Tandis qu’une minorité de catholiques devient libertaire, anticapitaliste et tiers-mondiste sur fond d’opposition quasi-séditieuse à la guerre du Viêtnam, une majorité entame, par réaction, un virage conservateur. Cette « majorité silencieuse », qui s’était coalisée en 1964 derrière la candidature de Barry Goldwater, est elle-même fragmentée. Une branche modérée rencontre le néoconservatisme émergent d’anciens démocrates, souvent juifs ou protestants, unis dans une même détestation du gauchisme en politique intérieure et du communisme en politique extérieure. Une branche plus radicale prend la voie du théoconservatisme, défenseur de l’âme chrétienne de l’Amérique, à la pointe du combat pro-life et volontiers isolationniste en politique extérieure. Ces mouvements ont connu deux acmés : en 1980 avec l’élection de R. Reagan, qui marque le triomphe de la New Christian Right et de la Moral Majority, et après le 11-septembre, avec la guerre contre le terrorisme déclenchée par les conseillers néoconservateurs de George W. Bush.

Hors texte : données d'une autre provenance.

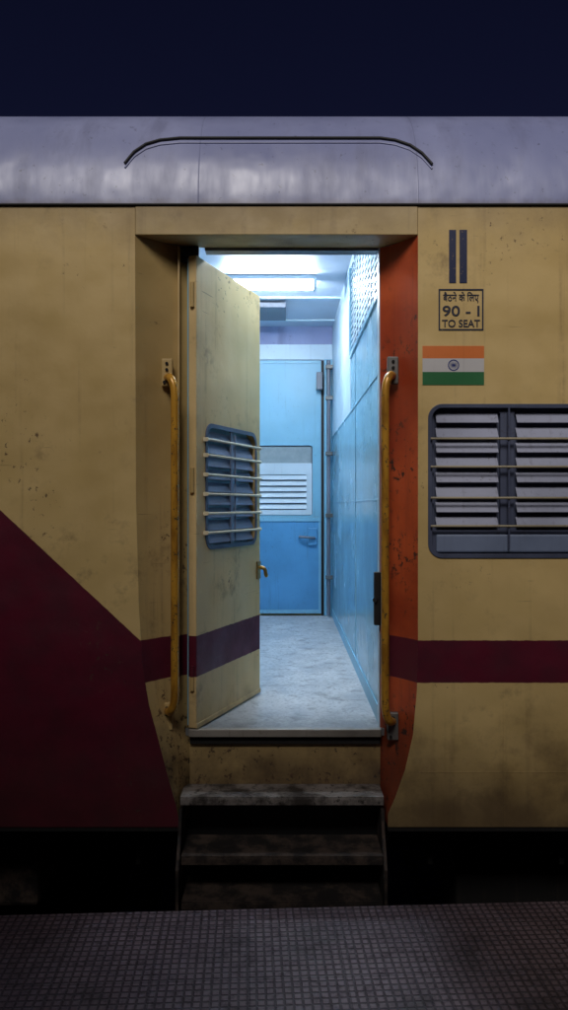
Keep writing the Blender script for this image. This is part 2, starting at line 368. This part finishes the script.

La victoire de Barack Obama et sa réélection facile en 2012 ne doivent pas occulter la vigueur de ce mouvement. Les candidats les plus sérieux aux primaires républicaines pour 2016 (Marco Rubio, Paul Ryan, Rick Santorum) sont tous des catholiques partisans d’un conservatisme décomplexé qui s’opposent fermement à l’avortement, au mariage homosexuel, à la recherche sur l’embryon humain. Preuve s’il en faut que le conservatisme catholique a de beaux jours devant lui.